Are you kiddin'? Where I live, you find new definitions on what's worth getting upset about. Red sand blowing all over the place; it's all over the kitchen floor because it gets in under the door. You get it swept up, the next day the wind blows 60MPH again as per usual, the sand's in the kitchen again. Is it worth getting upset over? Nope. Oh, got donkeys in the front yard again. Oh well, ain't no lawn to worry about. Maybe they'll eat the goathead thorn bushes out there.
I'll tell ya this from experience. You can put plastic nocks and a metal field point on a hand-made and fire-straightened sourwood or bamboo shaft and that alone will dazzle most folks. They'll look at it closely to see if it's true and you ain't trying to palm off a factory-made POC shaft as a sourwood or bamboo shaft. You just have to know how rare an art it is just to make that shaft in the first place. To know how to even do that is pretty much a forgotten skill in places you might think people might know it. Trust me on that one. I sit out here on the rez in my front yard on the porch stoop doing shafts from sourwood, viburnam, hill cane, bamboo and so on. People are walking by and they're like, what's he doing? So they ask and I say I'm making arrow shafts. Then they want to know how that's done.
Or like this. They've got a Kachina dance up on the Hopi rez that dancers need three black-fletched arrows for. So, they just go into Flagstaff and get dowels from Home Depot or the crafts store to make them. Then they go over to the archery shop to get black fletching. The archery shop sold out of them and I knew a few Hopi guys who were desperate to get black fletching. Has to be black. I gave them some 5.5" black banana fletching and they were thrilled.
But, anyway, everyone does their own thing and that's cool. I've never shot carbon arrows and never shot a compound bow, so I don't know what those things are all about. They're not my cuppa joe. But if you're making your own shafts, regardless if you use plastic nocks or self nocks, you're practicing a nearly lost art. Knowing how to straighten a shaft with heat by itself, very few people know how to do that. Even knowing how to select shaft material is wholly unknown to a lot of people, even traditional archers who are shooting POC. The whole shaft-making process is a mystery to most people. Making arrows almost has a spiritual dimension among some people because no one understands how it's done, how he did it, and so on.
Sure, if someone can knap a stone point and build arrows that way, cool, that's great. But now in places like Europe, Asia, the Middle East, Asia, and Eurasia, they went to metal points the second they entered the Bronze Age. Those points' basic designs have pretty much remained unchanged over the thousands of years. They came up with socketed points like we use today and that was thousands of years ago. So, can we say metal points are primitive? Of course we can. They were used by North American Plains tribes as well. People think Plains tribes burned wagon trains for kicks. No. The wagons were looted of valuables first. Then the wagons were burned to free up the metal wheel rims and other metal pieces that arrowheads could be fashioned from. Practical, saves time in the long run. The Plains tribes retained the bow longer than others.

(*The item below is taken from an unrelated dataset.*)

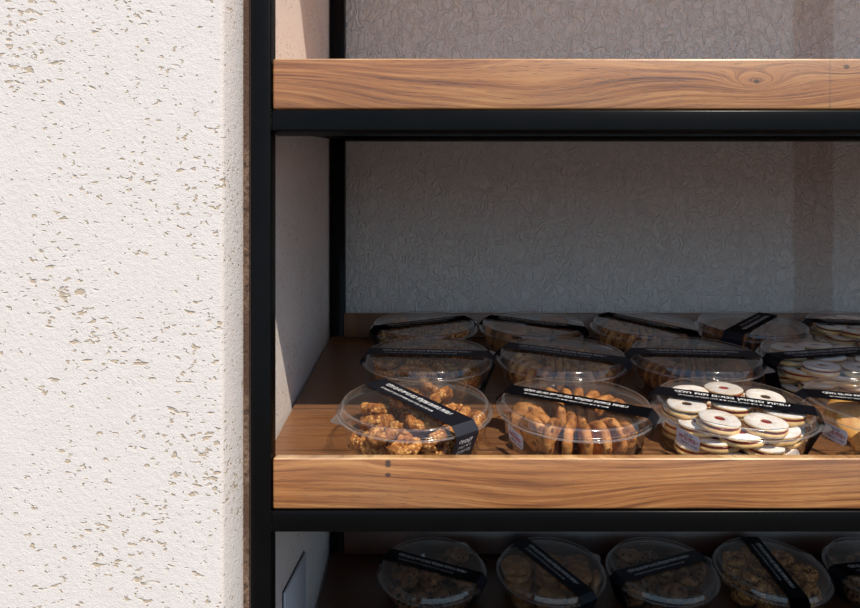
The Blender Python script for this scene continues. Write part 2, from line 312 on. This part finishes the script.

So anyway, wherever you go, there you are. Every person on the face of the planet has archer ancestors. And many of them used metal points. Especially if they're Indo-European or Semitic. Let's not forget that the bow was basically the "assault rifle" for a long time. During that time and for that use, it was mostly metal points that were used. That's why chariots were so feared. There's a bowman onboard and he's probably got 100 arrows. The helicopter gunship of the ancient world.